その一方、「Maryada Ramanna」では、主人公のラームー(スニール)とヒロインのアパルナー(サローニー)のすれ違いがはっきりと描かれていた。アパルナーは最初からラーム―に秋波を送っていたが、ラームーがアパルナーの気持ちに初めて気付くのは最後の最後、橋のシーンである。それまでラームーは何とかラーミニードゥ(ナーギニードゥ)の邸宅から脱出することだけを考えており、アパルナーと幼馴染みシュリーカントとの結婚を急がせたのも、脱出のためのチャンスをうかがうため時間が欲しかったからである。ラームーの動機や行動は徹頭徹尾、非常に明確であった。
また、「Son of Sardaar」では中盤で舞台が一時的に邸宅の外にも移り、チェイスシーンなどが入って話がゴチャゴチャするのだが、「Maryada Ramanna」では基本的に邸宅内のみで話を進めており、より閉塞感が出ていた。それがあったからこそ、シュリーカントとアパルナーの結婚式が行われている間、邸宅に残ったラーム―が初めて(厳密にいえば2回目だが)邸宅の敷居をまたぎ外に足を踏み出すシーンでは、すさまじいスリルがあった。とても賢いストーリー運びだったと思う。

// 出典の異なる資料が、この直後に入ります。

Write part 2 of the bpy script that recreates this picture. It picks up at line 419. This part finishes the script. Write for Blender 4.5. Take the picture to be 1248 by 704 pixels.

しゃべる自転車という独特のキャラも、安っぽ過ぎたためか「Son of Sardaar」ではカットされていたが、「Maryada Ramanna」ではちゃんとオチにもつながっていて、なくてはならない存在となっていた。当然、南インド映画のダンスシーンはヒンディー語映画よりも気合が入っている。インド映画の独自の評価基準である、ストーリーと歌詞の親和性からいっても、高次元の完成度であった。序盤の列車のシーンは「Son of Sardaar」に比べて冗長に感じたが、その後はずっと邸宅内が舞台になってしまうし、アパルナーの恋愛感情醸成の説明にもなっていたので、映画の構成上、完全に不要とはいえないだろう。
ただ、「Son of Sardaar」で圧倒的に優れていたのは、ラーハト・ファテー・アリー・カーンの歌う「Bichdann」の存在である。ジャッスィーが結婚式に向かうスクミートを見送るシーンで流れるパンジャービー語的な別れの歌だ。この歌の歌詞の素晴らしさは、この歌を映画で使いたいがために「Son of Sardaar」全体のストーリーができたと表現してしまってもいいほどである。「君は別れると言う、君と別れたら僕は生きていけない」というサビのこの曲には何重もの意味が込められている。ストーリーの都合上、「Maryada Ramanna」ではそのようなシーンはなく、そのような心情を歌った曲もなかった。「Son of Sardaar」にオリジナルよりも勝っている部分があるとしたら、この一点に尽きる。
とはいえ、「Maryada Ramanna」でテルグ語映画の実力を充分に感じ取ることができた。もちろん、ヒンディー語映画でリメイクされている南インド映画は基本的に優れた作品ばかりであって、それ以外の作品には駄作も多いのだろうが、全てがうまく噛み合ったときの底力は計り知れない。